Most death penalty appeals rely on the Eighth Amendment to the extent that Furman and other cases have held that the death penalty is cruel and unusual when applied to certain classes of people: the mentally ill, juveniles and a disproportionate number of racial minorities. For a long time, many anti-death-penalty advocates and those who represent the condemned on appeal (legal work I have done) have argued that the death penalty can never be fulfilled in a way that is fair because of jury selection and local judicial politics. The facts indicate that people on death row in every state are mostly poor and members of a racial minority. A significant number are mentally ill.

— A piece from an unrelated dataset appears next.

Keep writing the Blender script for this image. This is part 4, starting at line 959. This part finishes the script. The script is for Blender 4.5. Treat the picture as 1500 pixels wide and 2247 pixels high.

But the latest death penalty objections present a different argument: What if the death penalty is such a bureaucratic nightmare that no one should be subjected to it, least of all the tax-paying public? Here Brennan’s language about “objects to be toyed with” recalls the nightmare of waiting for Veterans Administration benefits, of people lost in endless paperwork and delay. Today it’s easy to feel alienated and reduced to a number in situations ranging from renewing a driver’s license to applying for Social Security, so the inhumanity of delay may resonate with voters more vividly than persuading people that convicted murderers deserve to be kept alive. The general public expresses little concern about those who commit crimes as long as they are kept out of sight.
Human playthings
Brennan’s objection to treating humans as playthings — an essentially moral argument — isn’t too far removed from the recent administrative objections to last month’s Arizona execution, in which convicted murderer Joseph R. Wood’s lawyers appealed his death sentence under the First Amendment, arguing that he was entitled to know where the drugs that would kill him came from. Because the makers of sodium thiopental, a drug that had been regularly used for lethal injections, refuse to export the drug for that purpose, states are forced to experiment with other combinations. Wood was ultimately executed with the Ohio two-drug protocol: medazolam and hydromorphone. The case bounced back and forth, with a three-judge panel for the Ninth Circuit agreeing that Arizona could not execute Wood until it revealed the source of its drugs. The Supreme Court decided that the execution should move forward by denying the stay of execution, with no comment.
The unavailability of drugs previously used to execute convicts reveals the cracks in the seams about the death penalty — the seeming callousness of state officials in the face of a serious undertaking. There’s something undeniably crude about the reported Texas-Oklahoma football joke by the Oklahoma assistant attorney general when Texas asked Oklahoma for some pentobarbital in order to carry out its scheduled executions.
Ninth Circuit Judge Alex Kozinski even argued that states should resort to the guillotine or firing squads because lethal injection was causing such administrative nightmares. And yesterday a federal judge extended a moratorium on executions in Ohio until January to give the state more time to figure out a new procedure for killing inmates with a different combination of lethal chemicals.
These sorts of moves stem from the same frustration Carney expressed in his opinion. In a technologically advanced age, why can’t states execute inmates in a manner that doesn’t appall so many people?
Kozinski’s argument that the lethal injection isn’t the best method of execution resonates. He thinks that executions shouldn’t be “serene or beautiful.” They are — and should be — brutal. Observers at Wood’s execution say he took nearly two hours to die, gurgling and gasping to the end. Some might argue that he deserved it. But perhaps the most chilling point of all was a state official’s insistent denial that anything had gone wrong.
Objecting to the death penalty on administrative grounds rather than moral ones appears to avoid this conundrum. No one, especially state officials, needs to face the brutality of government-sanctioned death at all, and no one needs to wonder why the death penalty has persisted in the United States when most Western countries have outlawed it. This may be the most logical end to the death penalty, a way that requires no one to admit fault.